Task brief
Begin with the first line of the material and write out each line exactly, ending with the line that contains "ROT = R(-24.5)". Pictures are not part of the copy.

Collected material
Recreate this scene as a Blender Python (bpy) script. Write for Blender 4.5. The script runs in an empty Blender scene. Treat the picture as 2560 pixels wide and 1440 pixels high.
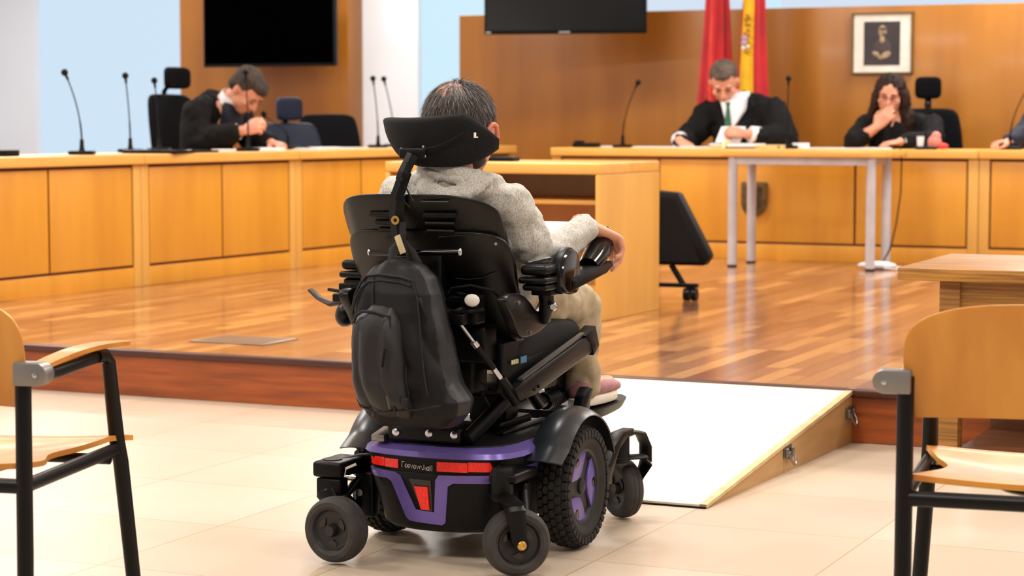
import bpy, bmesh, math, random
from mathutils import Vector as V, Matrix, noise, Euler
random.seed(7)
PI = math.pi
R = math.radians
SC = bpy.context.scene
COL = SC.collection

# ------------------------------------------------------------ camera, light, exposure
PITCH = math.atan(420 / 5200)
cd = bpy.data.cameras.new('camera'); cam = bpy.data.objects.new('camera', cd); COL.objects.link(cam)
cam.location = (0, 0, 1.2); cam.rotation_euler = (PI / 2 - PITCH, 0, 0)
cd.sensor_width = 36; cd.lens = 36 * 5200 / 2560; cd.clip_end = 100
cd.dof.use_dof = True; cd.dof.focus_distance = 5.6; cd.dof.aperture_fstop = 5.0
SC.camera = cam
SC.view_settings.view_transform = 'Standard'; SC.view_settings.look = 'None'
SC.view_settings.gamma = 1; SC.view_settings.exposure = -0.2
w = bpy.data.worlds.new('world'); SC.world = w; w.use_nodes = True
w.node_tree.nodes['Background'].inputs[0].default_value = (1, .97, .92, 1)
w.node_tree.nodes['Background'].inputs[1].default_value = 0.9
CEIL_Z = 3.6
LAMP_POWER = 105
LAMPS = [(-3.2, 3.0), (0, 2.2), (3.2, 2.6), (-3.2, 6.6), (0, 6.4), (3.2, 6.2), (-4, 10.6), (-.4, 10.2), (3.2, 9.8),
         (-4.2, 14.6), (0, 14.2), (4, 13.0), (-4.4, 19.4), (-1.2, 18.6), (3.9, 15.4)]
ROT = R(-24.5)          # the room is turned by this against the viewing direction

# ------------------------------------------------------------ materials
def lin(h):
    if isinstance(h, str):
        h = h.lstrip('#'); c = [int(h[i:i + 2], 16) / 255 for i in (0, 2, 4)]
    else: c = h
    return tuple((x / 12.92 if x <= .04045 else ((x + .055) / 1.055) ** 2.4) for x in c) + (1,)
MATS = {}
def mat(name, col, rough=.5, metal=0, col2=None, scale=8, stretch=(1, 1, 1), bump=0, bscale=None, spec=.5, coat=0, emis=0, detail=3, sheen=0):
    if name in MATS: return MATS[name]
    m = bpy.data.materials.new(name); m.use_nodes = True; MATS[name] = m
    nt = m.node_tree; b = nt.nodes['Principled BSDF']
    b.inputs['Base Color'].default_value = lin(col); b.inputs['Roughness'].default_value = rough
    b.inputs['Metallic'].default_value = metal; b.inputs['Specular IOR Level'].default_value = spec
    b.inputs['Coat Weight'].default_value = coat; b.inputs['Coat Roughness'].default_value = .12
    if sheen: b.inputs['Sheen Weight'].default_value = sheen
    if emis:
        b.inputs['Emission Color'].default_value = lin(col); b.inputs['Emission Strength'].default_value = emis
    tc = nt.nodes.new('ShaderNodeTexCoord'); mp = nt.nodes.new('ShaderNodeMapping')
    nt.links.new(tc.outputs['Object'], mp.inputs['Vector']); mp.inputs['Scale'].default_value = stretch
    n = nt.nodes.new('ShaderNodeTexNoise'); n.inputs['Scale'].default_value = scale; n.inputs['Detail'].default_value = detail
    nt.links.new(mp.outputs[0], n.inputs['Vector'])
    r = nt.nodes.new('ShaderNodeValToRGB'); r.color_ramp.elements[0].position = .35; r.color_ramp.elements[1].position = .65
    c2 = lin(col2) if col2 else tuple(x * .88 for x in lin(col)[:3]) + (1,)
    r.color_ramp.elements[0].color = lin(col); r.color_ramp.elements[1].color = c2
    nt.links.new(n.outputs['Fac'], r.inputs[0]); nt.links.new(r.outputs[0], b.inputs['Base Color'])
    if bump:
        n2 = nt.nodes.new('ShaderNodeTexNoise'); n2.inputs['Scale'].default_value = bscale or scale * 4; n2.inputs['Detail'].default_value = 4
        nt.links.new(tc.outputs['Object'], n2.inputs['Vector'])
        bp = nt.nodes.new('ShaderNodeBump'); bp.inputs['Strength'].default_value = bump; bp.inputs['Distance'].default_value = .01
        nt.links.new(n2.outputs['Fac'], bp.inputs['Height']); nt.links.new(bp.outputs[0], b.inputs['Normal'])
    return m
def planks(name, cols, rot, bw, rh, rough, mortar=(.3, .15, .08), msize=.002, coat=0, noise_s=6, offset=.37, spec=.5, fine=0, loc=(0, 0, 0)):
    m = bpy.data.materials.new(name); m.use_nodes = True; nt = m.node_tree; b = nt.nodes['Principled BSDF']
    tc = nt.nodes.new('ShaderNodeTexCoord'); mp = nt.nodes.new('ShaderNodeMapping'); mp.inputs['Rotation'].default_value = (0, 0, rot); mp.inputs['Location'].default_value = loc
    nt.links.new(tc.outputs['Object'], mp.inputs['Vector'])
    br = nt.nodes.new('ShaderNodeTexBrick'); br.inputs['Scale'].default_value = 1; br.inputs['Brick Width'].default_value = bw
    br.inputs['Row Height'].default_value = rh; br.inputs['Mortar Size'].default_value = msize; br.inputs['Mortar Smooth'].default_value = 0
    br.inputs['Color1'].default_value = (0, 0, 0, 1); br.inputs['Color2'].default_value = (1, 1, 1, 1); br.inputs['Mortar'].default_value = (.5, .5, .5, 1)
    br.inputs['Bias'].default_value = 0; br.offset = offset; br.offset_frequency = 2 if offset == .5 else 3
    nt.links.new(mp.outputs[0], br.inputs['Vector'])
    r = nt.nodes.new('ShaderNodeValToRGB'); e = r.color_ramp.elements
    e[0].color = lin(cols[0]); e[1].color = lin(cols[-1]); 
    for i, c in enumerate(cols[1:-1]): x = e.new((i + 1) / (len(cols) - 1)); x.color = lin(c)
    nt.links.new(br.outputs['Color'], r.inputs[0])
    mp2 = nt.nodes.new('ShaderNodeMapping'); mp2.inputs['Scale'].default_value = (1, 9, 9); nt.links.new(mp.outputs[0], mp2.inputs['Vector'])
    n = nt.nodes.new('ShaderNodeTexNoise'); n.inputs['Scale'].default_value = noise_s; n.inputs['Detail'].default_value = 5; nt.links.new((mp2 if not fine else mp).outputs[0], n.inputs['Vector'])
    mx = nt.nodes.new('ShaderNodeMix'); mx.data_type = 'RGBA'; mx.blend_type = 'MULTIPLY'; mx.inputs[0].default_value = .45 if not fine else fine
    g = nt.nodes.new('ShaderNodeValToRGB'); g.color_ramp.elements[0].position = .3; g.color_ramp.elements[1].position = .7
    g.color_ramp.elements[0].color = (.62, .5, .42, 1) if not fine else (.8, .72, .6, 1); g.color_ramp.elements[1].color = (1, 1, 1, 1)
    nt.links.new(n.outputs['Fac'], g.inputs[0]); nt.links.new(r.outputs[0], mx.inputs[6]); nt.links.new(g.outputs[0], mx.inputs[7])
    m2 = nt.nodes.new('ShaderNodeMix'); m2.data_type = 'RGBA'; m2.inputs[7].default_value = tuple(mortar) + (1,)
    nt.links.new(br.outputs['Fac'], m2.inputs[0]); nt.links.new(mx.outputs[2], m2.inputs[6]); nt.links.new(m2.outputs[2], b.inputs['Base Color'])
    b.inputs['Roughness'].default_value = rough; b.inputs['Coat Weight'].default_value = coat; b.inputs['Coat Roughness'].default_value = .15
    b.inputs['Specular IOR Level'].default_value = spec
    MATS[name] = m; return m
M = {}
M['tile'] = planks('tile', ['#c6b5a1', '#cabba9', '#c1af9a'], -ROT, .6, .6, .34, mortar=(.42, .29, .16), msize=.0026, offset=0, noise_s=2.2, fine=.35, loc=(.317, .212, 0))
M['parquet'] = planks('parquet', ['#865a41', '#996b4e', '#b3825c', '#8c5f45', '#d8a46b', '#9e6f52'], -(R(90) + ROT), .62, .085, .16, mortar=(.14, .055, .025), msize=.0014, coat=.35)
M['riser'] = mat('riser', '#a34f17', .42, col2='#7d380c', scale=2.5, stretch=(1, 1, 14), coat=.1)
M['nosing'] = mat('nosing', '#4c2010', .4, col2='#3a170a', scale=3, stretch=(1, 1, 10))
M['beech'] = mat('beech', '#db9b32', .38, col2='#d08f2c', scale=2.2, stretch=(3.0, 3.0, .35), coat=.1)
M['beech_top'] = mat('beech_top', '#e9b35c', .3, col2='#e0a850', scale=4, stretch=(.5, 4, 4))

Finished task
Recreate this scene as a Blender Python (bpy) script. Write for Blender 4.5. The script runs in an empty Blender scene. Treat the picture as 2560 pixels wide and 1440 pixels high.
import bpy, bmesh, math, random
from mathutils import Vector as V, Matrix, noise, Euler
random.seed(7)
PI = math.pi
R = math.radians
SC = bpy.context.scene
COL = SC.collection

# ------------------------------------------------------------ camera, light, exposure
PITCH = math.atan(420 / 5200)
cd = bpy.data.cameras.new('camera'); cam = bpy.data.objects.new('camera', cd); COL.objects.link(cam)
cam.location = (0, 0, 1.2); cam.rotation_euler = (PI / 2 - PITCH, 0, 0)
cd.sensor_width = 36; cd.lens = 36 * 5200 / 2560; cd.clip_end = 100
cd.dof.use_dof = True; cd.dof.focus_distance = 5.6; cd.dof.aperture_fstop = 5.0
SC.camera = cam
SC.view_settings.view_transform = 'Standard'; SC.view_settings.look = 'None'
SC.view_settings.gamma = 1; SC.view_settings.exposure = -0.2
w = bpy.data.worlds.new('world'); SC.world = w; w.use_nodes = True
w.node_tree.nodes['Background'].inputs[0].default_value = (1, .97, .92, 1)
w.node_tree.nodes['Background'].inputs[1].default_value = 0.9
CEIL_Z = 3.6
LAMP_POWER = 105
LAMPS = [(-3.2, 3.0), (0, 2.2), (3.2, 2.6), (-3.2, 6.6), (0, 6.4), (3.2, 6.2), (-4, 10.6), (-.4, 10.2), (3.2, 9.8),
         (-4.2, 14.6), (0, 14.2), (4, 13.0), (-4.4, 19.4), (-1.2, 18.6), (3.9, 15.4)]
ROT = R(-24.5)          # the room is turned by this against the viewing direction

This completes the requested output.